● INFORMATION SUPPLIED:
--

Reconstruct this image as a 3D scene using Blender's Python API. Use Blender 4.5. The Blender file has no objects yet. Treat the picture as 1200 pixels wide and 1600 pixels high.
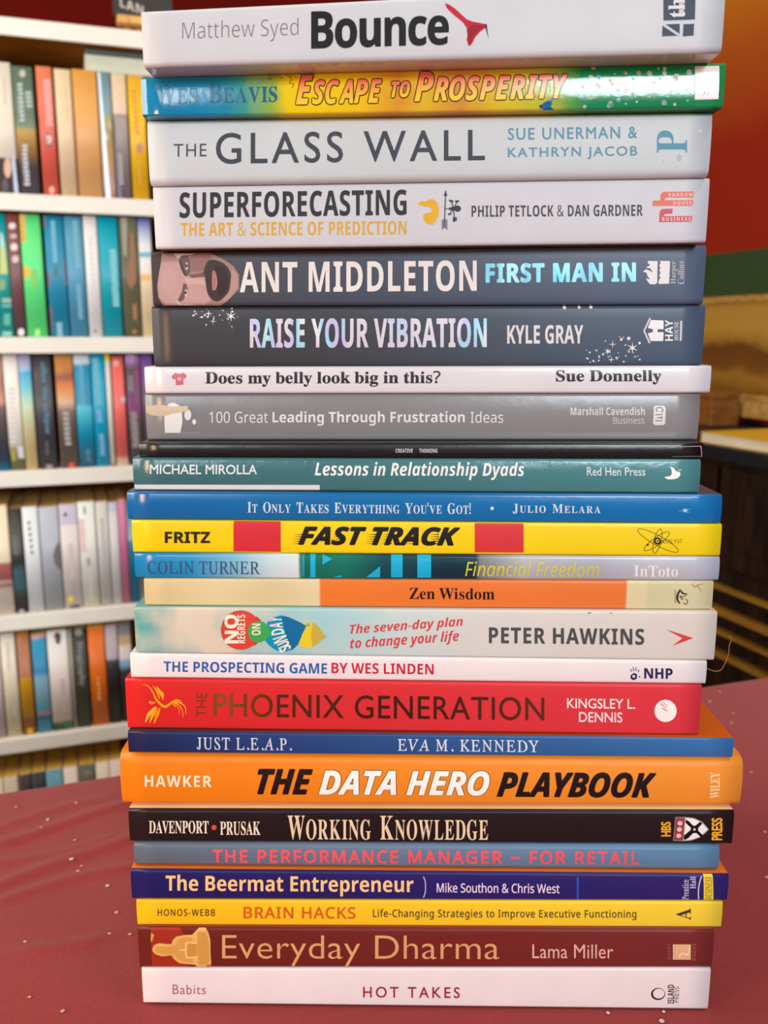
import bpy, bmesh, math, random, os
from mathutils import Vector

random.seed(7)
SC = bpy.context.scene
COL = SC.collection

# ------------------------------------------------------------------ camera
F = 1400.0                       # focal length in pixels of the 1200x1600 frame
HOR = 525.0                      # row of the horizon
PITCH = math.atan((800 - HOR) / F)
SP, CP = math.sin(PITCH), math.cos(PITCH)
D = 0.32                         # camera to the spines of the stack
TZ = 0.75                        # top of the tablecloth
YAW = 0.0155                     # the stack is turned very slightly


def ray(px, py):
    yc = -(py - 800) / F
    return Vector(((px - 600) / F, CP + yc * SP, -SP + yc * CP))


_r = ray(224, 1568)
CZ = TZ - (D / (_r.y + YAW * _r.x)) * _r.z
CAM = Vector((0, -D, CZ))

cam = bpy.data.cameras.new('camera')
cam.sensor_fit = 'VERTICAL'
cam.sensor_height = 36
cam.lens = 36 * F / 1600
cam.clip_start = 0.01
cam.dof.use_dof = True
cam.dof.focus_distance = 0.335
cam.dof.aperture_fstop = 15
cam_o = bpy.data.objects.new('camera', cam)
COL.objects.link(cam_o)
cam_o.location = CAM
cam_o.rotation_euler = (math.pi / 2 - PITCH, 0, 0)
SC.camera = cam_o

# ------------------------------------------------------------------ light, world, exposure
SC.view_settings.view_transform = 'Standard'
SC.view_settings.look = 'None'
SC.view_settings.gamma = 1
SC.view_settings.use_curve_mapping = False
SC.view_settings.exposure = -0.07

wd = bpy.data.worlds.new('room_light')
SC.world = wd
wd.use_nodes = True
wd.node_tree.nodes['Background'].inputs[0].default_value = (0.98, 0.95, 0.93, 1)
wd.node_tree.nodes['Background'].inputs[1].default_value = 0.34


def area(name, loc, target, sx, sy, power, rgb):
    l = bpy.data.lights.new(name, 'AREA')
    l.shape = 'RECTANGLE'
    l.size, l.size_y, l.energy, l.color = sx, sy, power, rgb
    o = bpy.data.objects.new(name, l)
    COL.objects.link(o)
    o.location = loc
    o.rotation_euler = (Vector(target) - Vector(loc)).to_track_quat('-Z', 'Y').to_euler()
    return o


area('window_daylight', (1.25, -4.5, CZ + 1.30), (0, 0.2, CZ - .05), 1.10, 1.0, 114, (0.82, 0.93, 1.0))
area('window_daylight', (-1.62, -4.6, CZ + 1.20), (0, 0.2, CZ - .05), 1.0, 1.0, 50, (0.86, 0.95, 1.0))
area('shelf_fill_light', (-1.65, 0.15, CZ + 0.35), (-0.45, 1.5, CZ - .40), 0.7, 0.9, 24, (1.0, 0.95, 0.88))  # unseen light added at the left to brighten the shelf rows
area('overhead_light', (-0.75, 0.25, CZ + 1.45), (-0.5, 1.0, CZ - .1), 0.5, 0.5, 6.5, (1.0, 0.84, 0.62))
area('overhead_light', (0.62, -0.25, CZ + 1.35), (0.30, 0.12, TZ), 0.6, 0.6, 9, (1.0, 0.95, 0.92))  # unseen overhead light added to lift the cloth right of the stack
area('table_lamp', (-0.85, -0.62, CZ + 0.02), (-0.05, 0.0, CZ - .2), 0.25, 0.25, 5.2, (1.0, 0.60, 0.30))
area('overhead_light', (0.15, 1.15, CZ + 1.45), (0.75, 1.3, CZ - .1), 0.4, 0.4, 6, (1.0, 0.80, 0.50))  # unseen warm light added to turn the top of the right wall orange
# ------------------------------------------------------------------ materials


def lin(c):
    out = []
    for v in c[:3]:
        v = v / 255.0
        out.append(v / 12.92 if v <= .04045 else ((v + .055) / 1.055) ** 2.4)
    return (out[0], out[1], out[2], 1)


_M = {}


def new_mat(name):
    m = bpy.data.materials.new(name)
    m.use_nodes = True
    nt = m.node_tree
    return m, nt, nt.nodes['Principled BSDF']


def pm(rgb, rough=.5, mottle=.05, scale=60, bump=0.0, bscale=90, metallic=0.0, spec=.5, name='print'):
    """procedural paint / print: a base colour with faint noise in it"""
    key = (tuple(rgb), rough, mottle, scale, bump, bscale, metallic, spec)
    if key in _M:
        return _M[key]
    m, nt, b = new_mat(name)
    N, L = nt.nodes, nt.links
    tc = N.new('ShaderNodeTexCoord')
    nz = N.new('ShaderNodeTexNoise')
    nz.inputs['Scale'].default_value = scale
    nz.inputs['Detail'].default_value = 4
    L.new(tc.outputs['Object'], nz.inputs['Vector'])
    rp = N.new('ShaderNodeValToRGB')
    c = lin(rgb)
    rp.color_ramp.elements[0].position = .3
    rp.color_ramp.elements[1].position = .7
    rp.color_ramp.elements[0].color = [v * (1 - mottle) for v in c[:3]] + [1]
    rp.color_ramp.elements[1].color = [min(1, v * (1 + mottle)) for v in c[:3]] + [1]
    L.new(nz.outputs['Fac'], rp.inputs['Fac'])
    L.new(rp.outputs['Color'], b.inputs['Base Color'])
    b.inputs['Roughness'].default_value = rough
    b.inputs['Metallic'].default_value = metallic
    b.inputs['Specular IOR Level'].default_value = spec
    if bump:
        add_bump(nt, b, tc, bump, bscale)
    _M[key] = m
    return m


def add_bump(nt, b, tc, bump, bscale):
    N, L = nt.nodes, nt.links
    n2 = N.new('ShaderNodeTexNoise')
    n2.inputs['Scale'].default_value = bscale
    n2.inputs['Detail'].default_value = 5
    n2.inputs['Roughness'].default_value = .6
    L.new(tc.outputs['Object'], n2.inputs['Vector'])
    bp = N.new('ShaderNodeBump')
    bp.inputs['Strength'].default_value = 1
    bp.inputs['Distance'].default_value = bump
    L.new(n2.outputs['Fac'], bp.inputs['Height'])
    L.new(bp.outputs['Normal'], b.inputs['Normal'])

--

Write out each line of the listing above, exactly, from its first line to the line holding "COL = SC.collection", inclusive. Skip the pictures.

Reconstruct this image as a 3D scene using Blender's Python API. Use Blender 4.5. The Blender file has no objects yet. Treat the picture as 1200 pixels wide and 1600 pixels high.
import bpy, bmesh, math, random, os
from mathutils import Vector

random.seed(7)
SC = bpy.context.scene
COL = SC.collection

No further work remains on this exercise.